Die zweite der drei Schlüsselstellen. Ich hatte ja in der letzten news versprochen, noch ein Bild zu zeigen. Am Horizont erkennt man, dass es tatsächlich so steil dort ist. Ich hatte in diese Querung ein Seil wie eine Girlande reingehängt. Aber ob die Fixpunkte gehalten hätten? Die dritte Schlüsselstelle ist eine Spalte kurz unter dem Gipfel. Mehr zu jener weiter unten.

Dann das Anziehen! Eine Stunde einschließlich Schuhe sei zu lang? Schon mal in einem Hochlagerzelt auf zwei Quadratmeter zu zweit gelegen und sich bei 20 Grad Frost angezogen? Ich gehöre leider nicht zu den Hardcore-Alpinisten, die sich in voller Montur in den Schlafsack legen. Obwohl es manchmal schon sehr zweckmäßig wäre. Irgendwann kurz nach 6.30 Uhr ging es dann los.

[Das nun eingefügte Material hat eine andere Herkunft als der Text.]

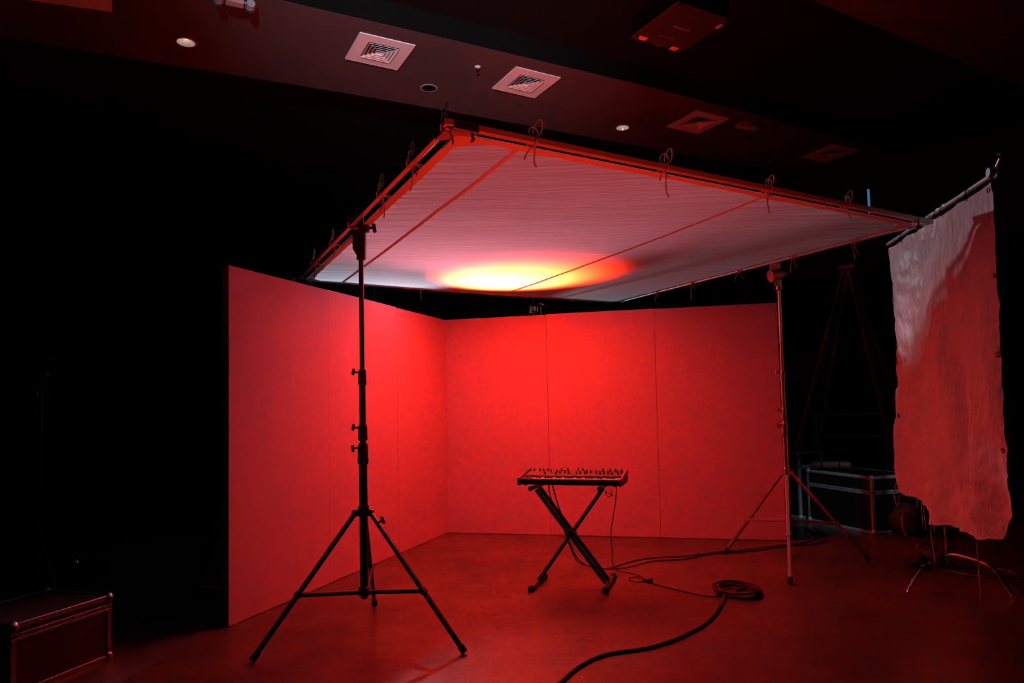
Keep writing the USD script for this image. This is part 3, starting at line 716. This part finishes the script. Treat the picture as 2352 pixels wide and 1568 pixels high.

Ich fühlte mich an diesem Morgen leider nicht besonders. Warum bloss war dieser Christoph so gut drauf? Ich quälte mich jedenfalls bei jedem Schritt. Aber ich wusste auch, dass es besser werden würde. Und es wurde auch besser. Wir hatten weniger Gepäck als am Tag zuvor. Es lag eine Spur. Der größte Teil der Route war nun bekannt. Die große Querspalte auf 6950 m hatte ihren Schrecken verloren. Und vor allem waren die beiden Schlüsselstellen, Zuckerwattewand und Grat-Querung, zwar nicht bombenfest aber immerhin versichert.

Riesige Wechten den gesamten Grat entlangt. Die allerdings sieht man vom Basislager aus nicht, weil der Wind hier fast generell aus westlicher Richtung kommt. Sicher auch eine unterschätzte Gefahr am Baruntse.

An den vereinbarten Funkzeiten konnten wir auch sehen, dass wir deutlich besser als am Tag zuvor vorankamen. Beim ersten Funkkontakt mit dem Basislager um 9.00 Uhr befanden wir uns viel weiter oben als am Vortag, denn wir mussten eben nicht mehr stundenlang an der Versicherung der schwierigen Kletterstellen arbeiten.

Schon kurz nach 11.00 Uhr erreichten wir den Umkehrpunkt vom vergangenen Tag. Diesmal hatten wir Sicht und sogar noch ein etwa 40 Meter langes Stück Fixseil dabei, welches wir aber sogleich an einer heiklen Spaltenbrücke verbauten. Der Weg zum höchsten Punkt schien frei. Aber nein. Kurz vor dem Gipfel, also wirklich kurz, vielleicht 20 oder 30 m und nur einige wenige Höhenmeter kommt sie dann tatsächlich, die unüberwindbare Spalte. Auch sie ist überdeutlich vom Basislager aus zu sehen.

Der Gipfel des Baruntse ist noch sehr weitläufig. Mit ein wenig Vorsicht könnte man Fussball spielen. Am Island Peak war das auch mal so. Heute kaum vorstellbar.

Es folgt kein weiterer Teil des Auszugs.